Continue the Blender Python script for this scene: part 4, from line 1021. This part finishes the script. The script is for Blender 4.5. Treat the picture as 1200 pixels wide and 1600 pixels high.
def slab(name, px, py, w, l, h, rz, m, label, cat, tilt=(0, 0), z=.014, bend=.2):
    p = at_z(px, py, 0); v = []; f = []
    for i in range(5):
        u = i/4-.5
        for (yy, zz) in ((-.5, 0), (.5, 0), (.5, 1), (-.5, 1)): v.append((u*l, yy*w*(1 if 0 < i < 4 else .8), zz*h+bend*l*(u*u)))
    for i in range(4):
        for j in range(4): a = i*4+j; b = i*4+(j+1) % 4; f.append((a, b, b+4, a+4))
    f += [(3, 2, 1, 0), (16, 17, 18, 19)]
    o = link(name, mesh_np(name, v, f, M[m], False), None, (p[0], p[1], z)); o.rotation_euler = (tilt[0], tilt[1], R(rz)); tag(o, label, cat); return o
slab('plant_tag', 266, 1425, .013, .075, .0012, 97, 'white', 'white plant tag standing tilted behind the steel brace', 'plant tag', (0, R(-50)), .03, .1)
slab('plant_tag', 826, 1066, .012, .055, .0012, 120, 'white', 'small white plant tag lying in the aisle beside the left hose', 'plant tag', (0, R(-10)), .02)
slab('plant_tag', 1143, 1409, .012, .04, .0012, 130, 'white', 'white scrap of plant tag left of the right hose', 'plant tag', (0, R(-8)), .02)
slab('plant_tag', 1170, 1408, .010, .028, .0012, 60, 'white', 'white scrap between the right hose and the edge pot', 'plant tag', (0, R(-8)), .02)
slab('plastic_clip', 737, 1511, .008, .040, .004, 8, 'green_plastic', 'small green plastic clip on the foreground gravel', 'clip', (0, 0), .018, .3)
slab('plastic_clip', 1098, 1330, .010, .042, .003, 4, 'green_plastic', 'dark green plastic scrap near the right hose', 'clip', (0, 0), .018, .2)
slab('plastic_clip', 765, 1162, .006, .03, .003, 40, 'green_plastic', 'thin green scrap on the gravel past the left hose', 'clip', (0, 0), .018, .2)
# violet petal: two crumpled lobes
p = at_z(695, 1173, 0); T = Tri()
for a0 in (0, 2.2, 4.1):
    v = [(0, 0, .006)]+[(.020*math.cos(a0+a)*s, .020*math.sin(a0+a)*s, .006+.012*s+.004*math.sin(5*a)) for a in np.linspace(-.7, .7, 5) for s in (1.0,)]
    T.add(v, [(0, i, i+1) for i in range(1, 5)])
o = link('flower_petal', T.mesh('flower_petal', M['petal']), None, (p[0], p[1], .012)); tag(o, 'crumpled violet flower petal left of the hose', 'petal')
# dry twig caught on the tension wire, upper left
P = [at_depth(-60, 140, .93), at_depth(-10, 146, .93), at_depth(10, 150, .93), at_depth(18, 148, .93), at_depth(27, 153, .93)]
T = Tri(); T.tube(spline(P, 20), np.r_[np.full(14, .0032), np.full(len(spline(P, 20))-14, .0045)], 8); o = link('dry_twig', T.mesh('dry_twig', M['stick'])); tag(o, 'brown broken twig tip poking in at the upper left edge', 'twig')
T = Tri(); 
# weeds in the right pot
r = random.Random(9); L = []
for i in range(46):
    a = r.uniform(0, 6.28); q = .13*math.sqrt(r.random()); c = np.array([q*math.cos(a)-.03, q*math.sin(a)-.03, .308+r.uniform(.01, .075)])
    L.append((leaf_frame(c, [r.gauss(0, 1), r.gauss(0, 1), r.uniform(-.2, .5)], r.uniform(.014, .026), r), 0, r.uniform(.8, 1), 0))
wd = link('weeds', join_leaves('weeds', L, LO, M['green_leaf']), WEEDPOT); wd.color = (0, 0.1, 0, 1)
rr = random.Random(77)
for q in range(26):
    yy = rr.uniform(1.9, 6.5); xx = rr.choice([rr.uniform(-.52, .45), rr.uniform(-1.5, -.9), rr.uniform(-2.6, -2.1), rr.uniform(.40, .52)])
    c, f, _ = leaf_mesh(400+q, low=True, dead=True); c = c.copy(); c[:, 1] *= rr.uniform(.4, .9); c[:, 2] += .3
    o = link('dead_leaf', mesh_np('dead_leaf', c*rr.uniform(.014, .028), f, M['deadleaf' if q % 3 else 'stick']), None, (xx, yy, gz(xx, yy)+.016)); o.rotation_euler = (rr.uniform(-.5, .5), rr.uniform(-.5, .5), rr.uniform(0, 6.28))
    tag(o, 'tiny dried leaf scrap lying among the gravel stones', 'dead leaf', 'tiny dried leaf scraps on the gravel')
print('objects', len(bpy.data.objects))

◆ **WHAT YOU SHOULD DO**: The whole listing above needs to be written out again exactly.

◆ **ANSWER TO THE PROBLEM**:
Continue the Blender Python script for this scene: part 4, from line 1021. This part finishes the script. The script is for Blender 4.5. Treat the picture as 1200 pixels wide and 1600 pixels high.
def slab(name, px, py, w, l, h, rz, m, label, cat, tilt=(0, 0), z=.014, bend=.2):
    p = at_z(px, py, 0); v = []; f = []
    for i in range(5):
        u = i/4-.5
        for (yy, zz) in ((-.5, 0), (.5, 0), (.5, 1), (-.5, 1)): v.append((u*l, yy*w*(1 if 0 < i < 4 else .8), zz*h+bend*l*(u*u)))
    for i in range(4):
        for j in range(4): a = i*4+j; b = i*4+(j+1) % 4; f.append((a, b, b+4, a+4))
    f += [(3, 2, 1, 0), (16, 17, 18, 19)]
    o = link(name, mesh_np(name, v, f, M[m], False), None, (p[0], p[1], z)); o.rotation_euler = (tilt[0], tilt[1], R(rz)); tag(o, label, cat); return o
slab('plant_tag', 266, 1425, .013, .075, .0012, 97, 'white', 'white plant tag standing tilted behind the steel brace', 'plant tag', (0, R(-50)), .03, .1)
slab('plant_tag', 826, 1066, .012, .055, .0012, 120, 'white', 'small white plant tag lying in the aisle beside the left hose', 'plant tag', (0, R(-10)), .02)
slab('plant_tag', 1143, 1409, .012, .04, .0012, 130, 'white', 'white scrap of plant tag left of the right hose', 'plant tag', (0, R(-8)), .02)
slab('plant_tag', 1170, 1408, .010, .028, .0012, 60, 'white', 'white scrap between the right hose and the edge pot', 'plant tag', (0, R(-8)), .02)
slab('plastic_clip', 737, 1511, .008, .040, .004, 8, 'green_plastic', 'small green plastic clip on the foreground gravel', 'clip', (0, 0), .018, .3)
slab('plastic_clip', 1098, 1330, .010, .042, .003, 4, 'green_plastic', 'dark green plastic scrap near the right hose', 'clip', (0, 0), .018, .2)
slab('plastic_clip', 765, 1162, .006, .03, .003, 40, 'green_plastic', 'thin green scrap on the gravel past the left hose', 'clip', (0, 0), .018, .2)
# violet petal: two crumpled lobes
p = at_z(695, 1173, 0); T = Tri()
for a0 in (0, 2.2, 4.1):
    v = [(0, 0, .006)]+[(.020*math.cos(a0+a)*s, .020*math.sin(a0+a)*s, .006+.012*s+.004*math.sin(5*a)) for a in np.linspace(-.7, .7, 5) for s in (1.0,)]
    T.add(v, [(0, i, i+1) for i in range(1, 5)])
o = link('flower_petal', T.mesh('flower_petal', M['petal']), None, (p[0], p[1], .012)); tag(o, 'crumpled violet flower petal left of the hose', 'petal')
# dry twig caught on the tension wire, upper left
P = [at_depth(-60, 140, .93), at_depth(-10, 146, .93), at_depth(10, 150, .93), at_depth(18, 148, .93), at_depth(27, 153, .93)]
T = Tri(); T.tube(spline(P, 20), np.r_[np.full(14, .0032), np.full(len(spline(P, 20))-14, .0045)], 8); o = link('dry_twig', T.mesh('dry_twig', M['stick'])); tag(o, 'brown broken twig tip poking in at the upper left edge', 'twig')
T = Tri(); 
# weeds in the right pot
r = random.Random(9); L = []
for i in range(46):
    a = r.uniform(0, 6.28); q = .13*math.sqrt(r.random()); c = np.array([q*math.cos(a)-.03, q*math.sin(a)-.03, .308+r.uniform(.01, .075)])
    L.append((leaf_frame(c, [r.gauss(0, 1), r.gauss(0, 1), r.uniform(-.2, .5)], r.uniform(.014, .026), r), 0, r.uniform(.8, 1), 0))
wd = link('weeds', join_leaves('weeds', L, LO, M['green_leaf']), WEEDPOT); wd.color = (0, 0.1, 0, 1)
rr = random.Random(77)
for q in range(26):
    yy = rr.uniform(1.9, 6.5); xx = rr.choice([rr.uniform(-.52, .45), rr.uniform(-1.5, -.9), rr.uniform(-2.6, -2.1), rr.uniform(.40, .52)])
    c, f, _ = leaf_mesh(400+q, low=True, dead=True); c = c.copy(); c[:, 1] *= rr.uniform(.4, .9); c[:, 2] += .3
    o = link('dead_leaf', mesh_np('dead_leaf', c*rr.uniform(.014, .028), f, M['deadleaf' if q % 3 else 'stick']), None, (xx, yy, gz(xx, yy)+.016)); o.rotation_euler = (rr.uniform(-.5, .5), rr.uniform(-.5, .5), rr.uniform(0, 6.28))
    tag(o, 'tiny dried leaf scrap lying among the gravel stones', 'dead leaf', 'tiny dried leaf scraps on the gravel')
print('objects', len(bpy.data.objects))